6. Bij brief van 26 augustus 2020 hebben eiseressen nog aangevoerd dat hun verzoek van 7 februari 2019 om een nieuw besluit te nemen subsidiair dient te worden gelezen als een verzoek om het bestuursdwangbesluit (van 23 februari 2017) in te trekken.
7. De rechtbank stelt vast dat de feitelijke tenuitvoerlegging van het bestuursdwangbesluit inmiddels heeft plaatsgevonden. De rechtbank stelt vervolgens ambtshalve vast dat eiseressen nog een belang hebben bij een beoordeling van hun beroep, nu eiseressen stellen door de sluiting van de saunaclub schade te hebben geleden en zij willen weten of verweerder een nieuw (bestuursdwang)besluit had moeten nemen alvorens tot sluiting van de saunaclub over te gaan.

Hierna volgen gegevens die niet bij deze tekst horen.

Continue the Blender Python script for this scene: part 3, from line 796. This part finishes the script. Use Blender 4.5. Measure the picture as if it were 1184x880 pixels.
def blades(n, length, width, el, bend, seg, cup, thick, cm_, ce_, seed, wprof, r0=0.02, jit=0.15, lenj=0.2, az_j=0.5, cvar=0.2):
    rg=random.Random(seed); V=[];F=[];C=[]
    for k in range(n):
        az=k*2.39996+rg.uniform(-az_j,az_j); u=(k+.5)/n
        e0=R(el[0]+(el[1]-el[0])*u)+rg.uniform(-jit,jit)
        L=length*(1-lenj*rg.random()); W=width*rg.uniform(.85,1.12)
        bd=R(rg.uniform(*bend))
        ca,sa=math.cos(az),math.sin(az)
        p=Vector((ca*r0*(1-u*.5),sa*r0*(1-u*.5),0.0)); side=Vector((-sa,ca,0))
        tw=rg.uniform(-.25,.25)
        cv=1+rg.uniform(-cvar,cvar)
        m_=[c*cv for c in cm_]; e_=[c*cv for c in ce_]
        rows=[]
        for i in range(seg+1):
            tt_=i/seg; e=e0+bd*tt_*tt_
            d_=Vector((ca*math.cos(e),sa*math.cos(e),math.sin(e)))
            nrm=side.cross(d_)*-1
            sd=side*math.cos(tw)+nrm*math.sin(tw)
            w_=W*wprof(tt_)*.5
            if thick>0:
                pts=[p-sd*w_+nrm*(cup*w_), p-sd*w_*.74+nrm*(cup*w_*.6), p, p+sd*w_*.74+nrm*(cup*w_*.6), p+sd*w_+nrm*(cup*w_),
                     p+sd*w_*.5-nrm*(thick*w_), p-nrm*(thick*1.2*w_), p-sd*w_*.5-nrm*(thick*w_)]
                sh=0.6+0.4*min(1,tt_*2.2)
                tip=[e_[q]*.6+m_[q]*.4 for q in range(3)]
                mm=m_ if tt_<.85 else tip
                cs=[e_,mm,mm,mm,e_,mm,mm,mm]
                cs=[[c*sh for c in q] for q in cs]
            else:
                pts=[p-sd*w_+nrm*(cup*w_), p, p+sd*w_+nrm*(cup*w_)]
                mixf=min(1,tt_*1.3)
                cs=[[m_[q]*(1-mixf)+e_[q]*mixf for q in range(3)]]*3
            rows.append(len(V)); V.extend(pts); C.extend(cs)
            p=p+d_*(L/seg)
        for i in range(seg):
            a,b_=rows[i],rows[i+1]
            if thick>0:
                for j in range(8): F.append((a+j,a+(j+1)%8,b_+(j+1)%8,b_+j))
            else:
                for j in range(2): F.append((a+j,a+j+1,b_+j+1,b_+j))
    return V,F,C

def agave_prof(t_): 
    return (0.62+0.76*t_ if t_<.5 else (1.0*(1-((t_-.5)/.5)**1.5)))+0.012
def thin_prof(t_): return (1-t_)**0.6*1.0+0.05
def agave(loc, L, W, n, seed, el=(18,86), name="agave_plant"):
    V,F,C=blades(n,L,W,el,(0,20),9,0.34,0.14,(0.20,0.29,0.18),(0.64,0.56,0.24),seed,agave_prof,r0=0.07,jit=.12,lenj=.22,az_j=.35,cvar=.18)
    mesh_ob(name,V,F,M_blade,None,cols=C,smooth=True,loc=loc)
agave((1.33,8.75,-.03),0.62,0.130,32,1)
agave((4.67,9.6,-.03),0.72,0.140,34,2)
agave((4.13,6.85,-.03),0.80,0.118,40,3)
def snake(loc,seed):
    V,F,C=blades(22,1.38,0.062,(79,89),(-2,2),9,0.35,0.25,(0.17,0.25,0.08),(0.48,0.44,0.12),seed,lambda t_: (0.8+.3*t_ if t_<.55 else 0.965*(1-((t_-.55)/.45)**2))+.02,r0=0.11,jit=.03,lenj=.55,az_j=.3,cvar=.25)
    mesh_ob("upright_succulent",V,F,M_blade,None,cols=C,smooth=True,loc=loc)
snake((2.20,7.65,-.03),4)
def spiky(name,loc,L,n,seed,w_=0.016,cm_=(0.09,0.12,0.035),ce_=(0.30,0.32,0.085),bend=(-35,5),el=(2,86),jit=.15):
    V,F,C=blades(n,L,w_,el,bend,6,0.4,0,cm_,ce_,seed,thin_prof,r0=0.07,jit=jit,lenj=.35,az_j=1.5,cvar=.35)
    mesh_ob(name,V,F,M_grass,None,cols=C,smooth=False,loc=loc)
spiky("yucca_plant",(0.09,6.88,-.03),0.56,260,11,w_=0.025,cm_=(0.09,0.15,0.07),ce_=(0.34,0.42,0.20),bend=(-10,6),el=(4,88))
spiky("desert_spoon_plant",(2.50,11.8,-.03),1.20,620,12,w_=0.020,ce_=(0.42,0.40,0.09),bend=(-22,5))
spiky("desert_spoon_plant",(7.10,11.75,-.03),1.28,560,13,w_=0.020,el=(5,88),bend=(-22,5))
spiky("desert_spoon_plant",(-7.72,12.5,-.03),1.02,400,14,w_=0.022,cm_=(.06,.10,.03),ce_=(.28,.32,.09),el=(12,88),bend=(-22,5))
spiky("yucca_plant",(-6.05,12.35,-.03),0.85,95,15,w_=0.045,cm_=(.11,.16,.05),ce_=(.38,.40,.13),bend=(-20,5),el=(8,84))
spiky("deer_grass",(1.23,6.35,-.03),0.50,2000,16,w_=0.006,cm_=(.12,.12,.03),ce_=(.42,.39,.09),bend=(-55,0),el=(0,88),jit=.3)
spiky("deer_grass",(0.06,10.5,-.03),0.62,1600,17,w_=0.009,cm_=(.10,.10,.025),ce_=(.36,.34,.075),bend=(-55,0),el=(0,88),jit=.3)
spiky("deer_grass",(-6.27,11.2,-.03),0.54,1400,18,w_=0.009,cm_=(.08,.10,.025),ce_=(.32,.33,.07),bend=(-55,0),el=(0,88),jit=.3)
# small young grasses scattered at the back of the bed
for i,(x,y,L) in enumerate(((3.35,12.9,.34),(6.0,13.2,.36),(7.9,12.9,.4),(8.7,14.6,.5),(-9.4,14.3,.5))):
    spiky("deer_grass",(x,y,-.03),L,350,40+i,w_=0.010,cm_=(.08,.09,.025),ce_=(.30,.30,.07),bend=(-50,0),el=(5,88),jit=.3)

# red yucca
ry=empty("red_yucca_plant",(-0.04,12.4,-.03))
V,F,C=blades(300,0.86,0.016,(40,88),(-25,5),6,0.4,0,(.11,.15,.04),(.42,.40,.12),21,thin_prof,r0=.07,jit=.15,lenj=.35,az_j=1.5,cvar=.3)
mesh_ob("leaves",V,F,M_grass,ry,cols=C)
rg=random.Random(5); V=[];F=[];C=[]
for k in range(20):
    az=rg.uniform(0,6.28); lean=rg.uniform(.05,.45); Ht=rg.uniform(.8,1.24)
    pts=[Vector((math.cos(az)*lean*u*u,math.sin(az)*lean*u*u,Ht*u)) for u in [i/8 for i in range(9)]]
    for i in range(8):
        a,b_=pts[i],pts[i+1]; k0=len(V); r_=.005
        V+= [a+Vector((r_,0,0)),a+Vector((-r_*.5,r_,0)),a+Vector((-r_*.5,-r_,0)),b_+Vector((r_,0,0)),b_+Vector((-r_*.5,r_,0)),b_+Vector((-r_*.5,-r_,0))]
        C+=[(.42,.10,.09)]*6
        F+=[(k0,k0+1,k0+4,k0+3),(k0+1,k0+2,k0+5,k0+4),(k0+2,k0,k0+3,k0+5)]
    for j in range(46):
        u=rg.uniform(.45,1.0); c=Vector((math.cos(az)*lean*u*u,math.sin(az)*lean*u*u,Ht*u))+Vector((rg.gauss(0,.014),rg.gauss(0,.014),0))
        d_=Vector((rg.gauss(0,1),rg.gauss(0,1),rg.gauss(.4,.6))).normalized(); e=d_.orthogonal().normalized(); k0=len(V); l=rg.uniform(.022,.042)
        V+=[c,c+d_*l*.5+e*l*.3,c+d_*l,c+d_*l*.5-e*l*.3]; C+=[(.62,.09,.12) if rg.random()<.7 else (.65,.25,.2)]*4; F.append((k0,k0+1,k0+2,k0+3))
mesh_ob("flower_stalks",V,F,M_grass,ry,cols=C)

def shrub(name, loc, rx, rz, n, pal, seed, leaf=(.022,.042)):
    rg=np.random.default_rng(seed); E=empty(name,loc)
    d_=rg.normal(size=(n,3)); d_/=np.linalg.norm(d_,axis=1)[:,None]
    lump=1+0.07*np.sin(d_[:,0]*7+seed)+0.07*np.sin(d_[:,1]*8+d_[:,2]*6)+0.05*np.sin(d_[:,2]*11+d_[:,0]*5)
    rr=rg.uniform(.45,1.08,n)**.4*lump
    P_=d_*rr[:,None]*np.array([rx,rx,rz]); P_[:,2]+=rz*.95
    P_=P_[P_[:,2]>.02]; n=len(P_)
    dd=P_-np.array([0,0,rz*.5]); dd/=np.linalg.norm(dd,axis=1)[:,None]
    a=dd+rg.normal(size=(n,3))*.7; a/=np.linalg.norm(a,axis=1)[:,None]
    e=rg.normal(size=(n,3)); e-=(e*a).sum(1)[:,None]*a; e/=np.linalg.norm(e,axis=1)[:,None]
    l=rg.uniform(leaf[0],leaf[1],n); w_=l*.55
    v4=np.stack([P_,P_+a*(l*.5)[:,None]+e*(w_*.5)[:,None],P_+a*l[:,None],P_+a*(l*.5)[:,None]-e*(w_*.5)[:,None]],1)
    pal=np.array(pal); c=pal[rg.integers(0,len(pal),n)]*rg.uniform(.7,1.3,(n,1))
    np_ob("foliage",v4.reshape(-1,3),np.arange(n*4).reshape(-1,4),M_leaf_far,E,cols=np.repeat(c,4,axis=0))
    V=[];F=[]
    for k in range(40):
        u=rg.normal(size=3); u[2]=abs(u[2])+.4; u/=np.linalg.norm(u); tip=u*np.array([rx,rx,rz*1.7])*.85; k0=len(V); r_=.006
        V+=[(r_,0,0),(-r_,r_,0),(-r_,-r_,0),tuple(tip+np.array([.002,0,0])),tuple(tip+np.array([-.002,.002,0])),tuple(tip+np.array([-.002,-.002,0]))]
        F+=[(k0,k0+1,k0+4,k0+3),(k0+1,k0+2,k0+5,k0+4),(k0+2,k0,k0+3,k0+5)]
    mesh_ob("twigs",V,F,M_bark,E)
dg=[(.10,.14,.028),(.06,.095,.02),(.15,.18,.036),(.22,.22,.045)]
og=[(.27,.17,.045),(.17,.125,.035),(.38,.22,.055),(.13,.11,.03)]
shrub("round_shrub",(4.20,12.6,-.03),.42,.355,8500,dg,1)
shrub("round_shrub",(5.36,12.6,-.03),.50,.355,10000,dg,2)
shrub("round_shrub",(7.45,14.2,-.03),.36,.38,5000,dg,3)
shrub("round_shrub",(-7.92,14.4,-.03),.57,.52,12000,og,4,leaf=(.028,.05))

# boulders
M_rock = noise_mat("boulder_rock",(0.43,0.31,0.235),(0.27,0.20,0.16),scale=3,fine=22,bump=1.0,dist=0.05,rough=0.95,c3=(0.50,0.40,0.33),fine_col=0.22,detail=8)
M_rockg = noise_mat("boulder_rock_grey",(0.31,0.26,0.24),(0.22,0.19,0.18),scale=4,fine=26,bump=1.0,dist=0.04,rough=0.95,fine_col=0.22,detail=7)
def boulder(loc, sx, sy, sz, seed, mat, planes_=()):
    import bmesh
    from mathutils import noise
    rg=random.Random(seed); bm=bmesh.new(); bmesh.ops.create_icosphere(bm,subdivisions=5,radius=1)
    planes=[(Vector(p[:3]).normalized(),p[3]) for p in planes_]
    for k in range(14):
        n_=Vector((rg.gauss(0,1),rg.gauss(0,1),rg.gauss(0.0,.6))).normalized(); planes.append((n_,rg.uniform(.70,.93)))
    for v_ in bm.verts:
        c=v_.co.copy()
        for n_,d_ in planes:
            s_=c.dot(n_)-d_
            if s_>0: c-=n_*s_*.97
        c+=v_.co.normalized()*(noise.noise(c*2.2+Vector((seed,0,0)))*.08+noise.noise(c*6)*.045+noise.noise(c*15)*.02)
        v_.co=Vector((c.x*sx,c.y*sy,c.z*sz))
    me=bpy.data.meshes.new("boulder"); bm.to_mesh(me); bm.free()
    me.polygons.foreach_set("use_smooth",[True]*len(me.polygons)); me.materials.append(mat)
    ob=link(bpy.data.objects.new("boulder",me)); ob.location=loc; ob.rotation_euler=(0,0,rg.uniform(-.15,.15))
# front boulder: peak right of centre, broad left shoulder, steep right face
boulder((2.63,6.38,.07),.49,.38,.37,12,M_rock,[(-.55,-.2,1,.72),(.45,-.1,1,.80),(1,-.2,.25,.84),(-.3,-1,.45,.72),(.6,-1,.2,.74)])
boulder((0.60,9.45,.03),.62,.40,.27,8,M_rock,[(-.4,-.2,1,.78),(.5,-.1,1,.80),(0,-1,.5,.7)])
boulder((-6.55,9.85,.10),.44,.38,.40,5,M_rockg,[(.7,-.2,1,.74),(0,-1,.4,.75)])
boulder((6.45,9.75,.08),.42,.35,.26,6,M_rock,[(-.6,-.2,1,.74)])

De rechtbank neemt het procesbelang van eiseressen aan.
8. Aangezien de rechtbank over de rechtmatigheid van de schriftelijke weigering dient te beslissen, beoordeelt de rechtbank uitsluitend of verweerder gehouden was om een besluit te nemen naar aanleiding van het daartoe strekkende verzoek van eiseressen van 7 februari 2019. Aan een inhoudelijk beoordeling van het besluit dat verweerder volgens eiseressen had dienen te nemen, komt de rechtbank dan ook niet toe.
9. In de brief van 7 februari 2019 verzoeken eiseressen verweerder om een nieuw bestuursdwangbesluit te nemen waaruit de bevoegdheid voortvloeit om de opstallen op het perceel van de saunaclub te sluiten vanaf 25 februari 2019 tot 25 februari 2020.

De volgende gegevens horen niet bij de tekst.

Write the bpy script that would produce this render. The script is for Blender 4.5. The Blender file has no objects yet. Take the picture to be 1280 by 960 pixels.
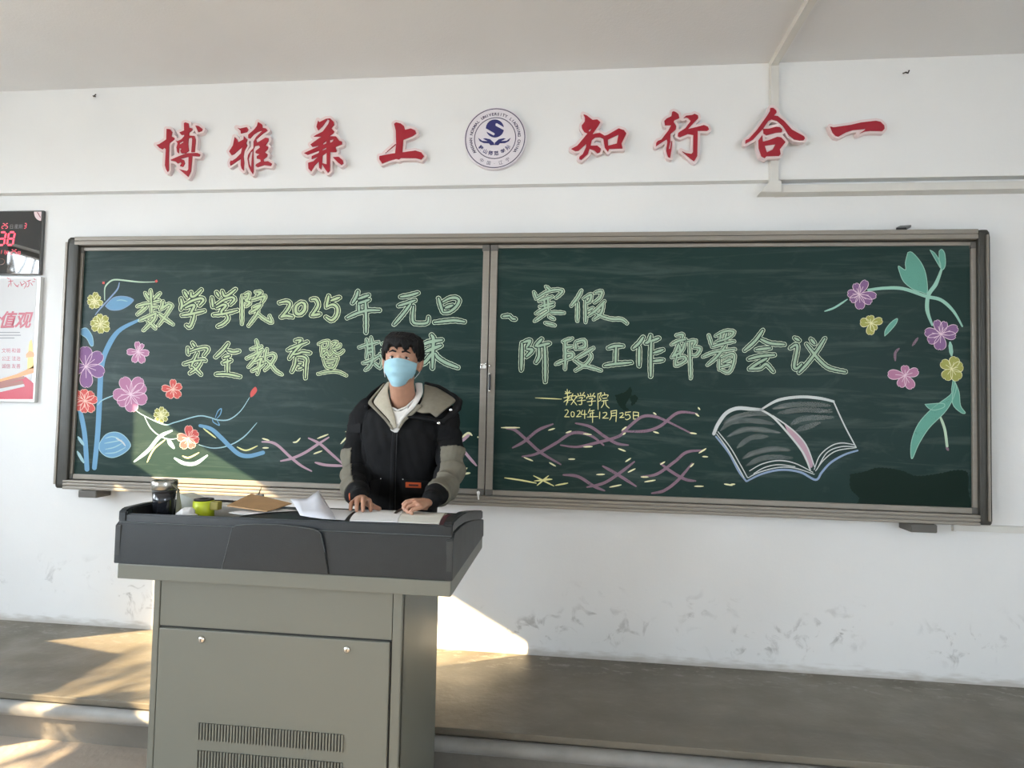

10. Anders dan eiseressen vat de rechtbank de brief van 7 februari 2019 niet op als een verzoek om het bestuursdwangbesluit (van 23 februari 2017) in te trekken. In deze brief wordt duidelijk vermeld dat volgens eiseressen verweerder een voor bezwaar vatbare beschikking moet nemen, omdat de in het bestuursdwangbesluit genoemde termijn is verstreken en op basis van dat besluit niet tot sluiting kan worden overgegaan. Over het intrekken van het bestuursdwangbesluit wordt van de zijde van eiseressen niet gesproken. Dit (secundaire) standpunt van eiseressen slaagt niet.
Aanvraag voor een besluit?
11. De rechtbank ziet zich vervolgens voor de vraag gesteld of eiseressen met hun verzoek van 7 februari 2019 een aanvraag hebben ingediend in de zin van artikel 1:3, derde lid, van de Awb waarop verweerder een besluit moet nemen.
12. Artikel 1:3, eerste lid, van de Awb omschrijft een besluit als: een schriftelijke beslissing van een bestuursorgaan, inhoudende een publiekrechtelijke rechtshandeling.
Artikel 1:3, derde lid, van de Awb omschrijft een aanvraag als: een verzoek van een belanghebbende, een besluit te nemen.
13. Eiseressen stellen in beroep dat zij in de brief van 7 februari 2019 verweerder hebben verzocht om het bestuursdwangbesluit niet ten uitvoer te leggen, omdat de bevoegdheid daartoe volgens hen niet meer aanwezig is.
14. Verweerder stelt zich op het standpunt dat deze bevoegdheid er wel is en dat het sluiten van de saunaclub op zichzelf een feitelijke handeling is. De bevoegdheid om over te gaan tot sluiten zit volgens verweerder nog steeds besloten in het bestuursdwangbesluit (van 23 februari 2017), zodat geen nieuw bestuursdwangbesluit nodig is. Verweerder heeft daarom geweigerd een nieuw besluit te nemen.
15. De rechtbank volgt verweerder in haar standpunt.
De essentie van het verzoek van eiseressen is dat zij een aanpassing van de duur van de sluiting willen. Naar het oordeel van de rechtbank gaat het hier puur en alleen om de feitelijke tenuitvoerlegging van het bestuursdwangbesluit. Het verzoek van eiseressen merkt de rechtbank aan als een verzoek om feitelijk handelen van verweerder, namelijk - zoals hiervoor reeds is vermeld - om niet over te gaan tot de tenuitvoerlegging van het bestuursdwangbesluit. De rechtbank is van oordeel dat dit verzoek niet te duiden is als een aanvraag om een (op rechtsgevolg gericht) besluit te nemen in de zin van artikel 1:3 van de Awb. De rechtbank verwijst hier naar de in dit verband leidende uitspraak van de Afdeling van 18 april 2018, rechtsoverweging 5.1, (ECLI:NL:RVS:2018:1259).